Within 5 minutes of getting in, I found my friend Noah, and we went exploring with a few other people. It was my friend Rachel’s birthday so I decided to buy her something from the street. Good thing there were tons of people following us with various nick-nacks – this one guy was selling a head massager for 150 rupees. I told him I’d pay 50 rupees for it, and when he said no I walked away. A minute later, I look back and he’s following me. “120 rupees, ok?” . I hold firm to my 50 rupee asking price. I walk away again, he follows, etc… I ended up getting it for 80 rupees, I probably could have gone lower. Anyway, 1st haggling experience. Soon we came back to the YWCA, rested a bit, and then just Noah and I went out to explore. We went looking for some authentic chai, and passed through some street-markets.

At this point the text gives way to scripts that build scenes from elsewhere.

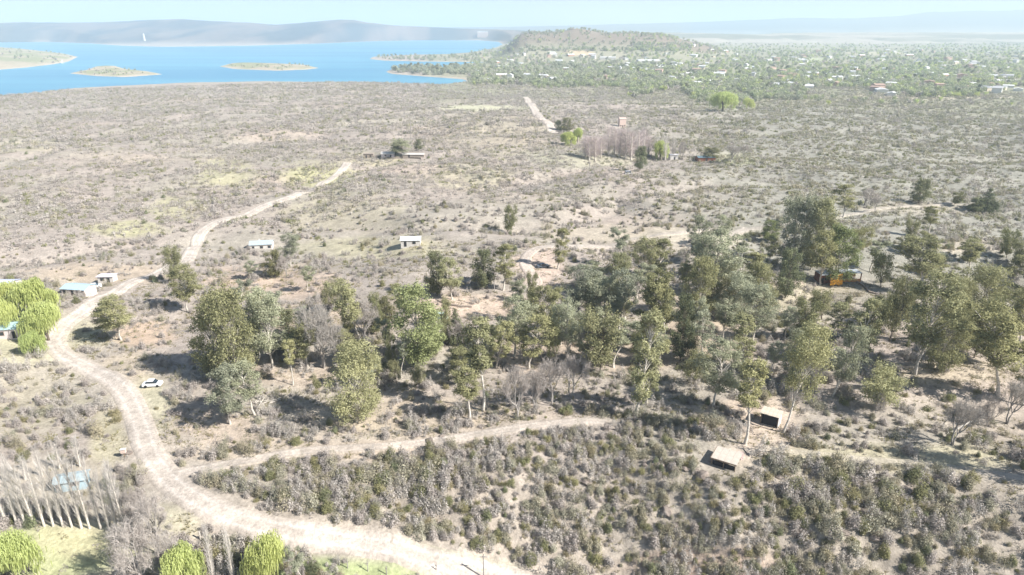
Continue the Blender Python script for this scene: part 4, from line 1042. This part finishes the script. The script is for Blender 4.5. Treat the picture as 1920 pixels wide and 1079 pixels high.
# ------------------------------------------------------------------ buildings and things in the hamlet
MW = mat('white_plaster', (.60,.57,.53), noise=(1.5, .12)); MBL = mat('pale_blue_sheet', (.42,.49,.52), rough=.5, noise=(1, .1)); MBL2 = mat('blue_sheet', (.40,.50,.53), rough=.5, noise=(1, .12))
MSH = mat('grey_sheet', (.42,.45,.48), rough=.5, noise=(1.2, .15)); MTAN = mat('tan_sheet', (.60,.52,.42), noise=(1.1, .12)); MDK = mat('dark_inside', (.035,.035,.04))
MOR = mat('orange_wall', (.62,.20,.05), noise=(2, .3)); MYE = mat('orange_tarp', (.85,.42,.05), rough=.6); MRB = mat('red_brown_wall', (.22,.085,.05), noise=(2, .3))
MWD = mat('old_wood', (.24,.18,.13), noise=(4, .3)); MBR = mat('pink_brick', (.64,.50,.43), noise=(2, .2)); MCR = mat('corrugated_white', (.74,.72,.68), rough=.55, noise=(2, .12))
MST = mat('stone_wall', (.36,.30,.25), noise=(2, .35), bump=(3, .6)); MGR = mat('green_paint', (.20,.34,.25), rough=.4); MTY = mat('tyre', (.02,.02,.02)); MCW = mat('car_white', (.80,.80,.80), rough=.3, spec=.6); MCD = mat('car_dark', (.08,.10,.13), rough=.3, spec=.6)
MPI = mat('pink_paving', (.58,.44,.40), noise=(3, .2))
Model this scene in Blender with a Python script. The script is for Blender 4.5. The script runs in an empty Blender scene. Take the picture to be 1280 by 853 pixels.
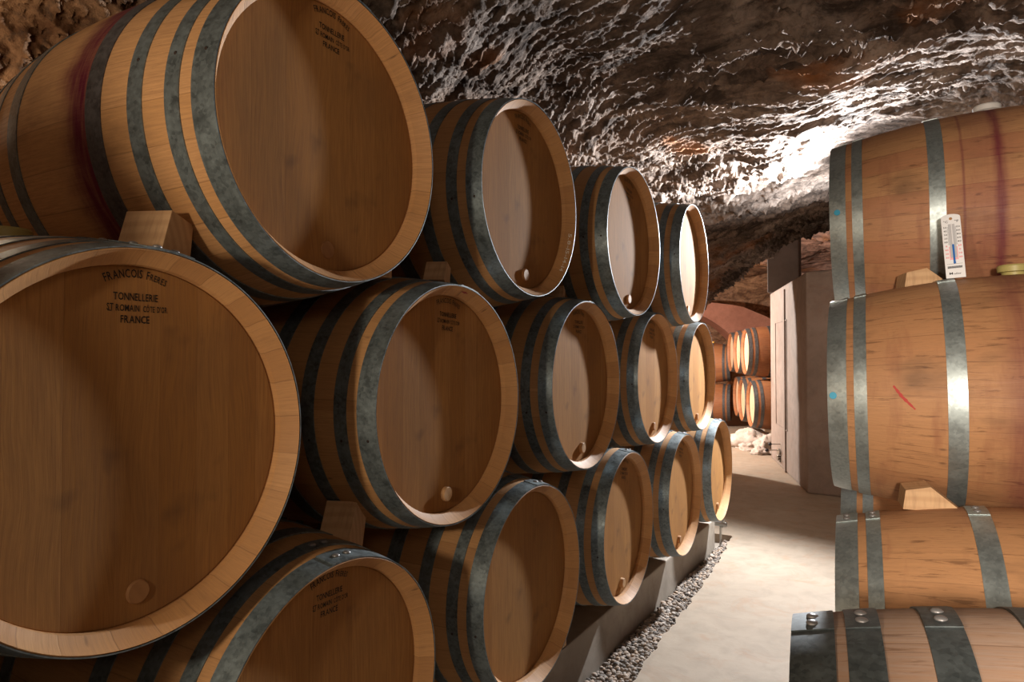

Everyone is SO friendly here. They all say hello and try to talk to us (even if they’re not trying to sell us something). Noah has been taking Hindi for the past year so he was very excited to speak with the locals. He met one guy who, after a bit of small talk, busted out a small notebook with short testimonials about how good he was at what he does. Soon another guy came up to me with the same routine. They were ear-cleaners, and I’m not talking about a q-tip. After exaughstively showing me his book of testimonials, he pulls out a toothpick-thick metal stick, puts a piece of cotton on top of it, holds my head and right ear, and sticks the stick deep into my ear. At this point there’s very little I can do, so I just relax and wait for him to finish. He swirls the piece around in my ear, and brings it out. The once-white cotton is now dark brown, and there’s a bunch of gunky ear-wax on it. My ear actually felt pretty good afterwards, but when he tried to do my other ear, I said no. This was when my brain had started working and was saying to me, “it’s your 2nd day in Delhi, maybe we should hold off on the sketchy Indian guys poking around inside of your ear with a sharp metal stick”. And so we journeyed on.

We passed through is very nice park where everybody was lounging about in the heat, and hung around there for a while. Then we moved back onto the street, because on our agenda was this bar that we had heard of where we could get a beer and watch the world cup. This part of Delhi isn’t based on a grid system, so navigating is quite tough if you’re new. So Noah and I, kind of lost, are stopped at a corner debating over which way to go, when this Indian kid comes up to us speaking, and in very good English asks us where we are going. We tell him, and he tells us that he will lead us there. Not trying to sell anything, not having anything to do, he acts as our guide and we follow him to the bar. At first I was a bit paranoid, because he came out of nowhere, was leading us down some alleys, and I was disoriented. So while Noah was practicing his Hindi with him, I lagged a bit behind, trying to judge the situation. However eventually we wound up at our desired bar, and my paranoia was absolved. His name was Rahul, and when we asked him if he wanted to join us at the bar, he seemed surprised and honored. “who, me? You want me to come up and talk with you?”. He said yes and we bought him a beer while chatting and watching the world cup. Turns our Rahul is 18, from Rajastan, engaged, and studying English here in Delhi. We must’ve been at the bar for 2 hours or so but eventually Rahul had to go so he gave us his phone number, and told us that anything we ever need in Delhi, don’t hesitate to call him. Such a sweet kid. Noah and I found our way back to the YWCA, where we ate dinner and hung out with the rest of the kids.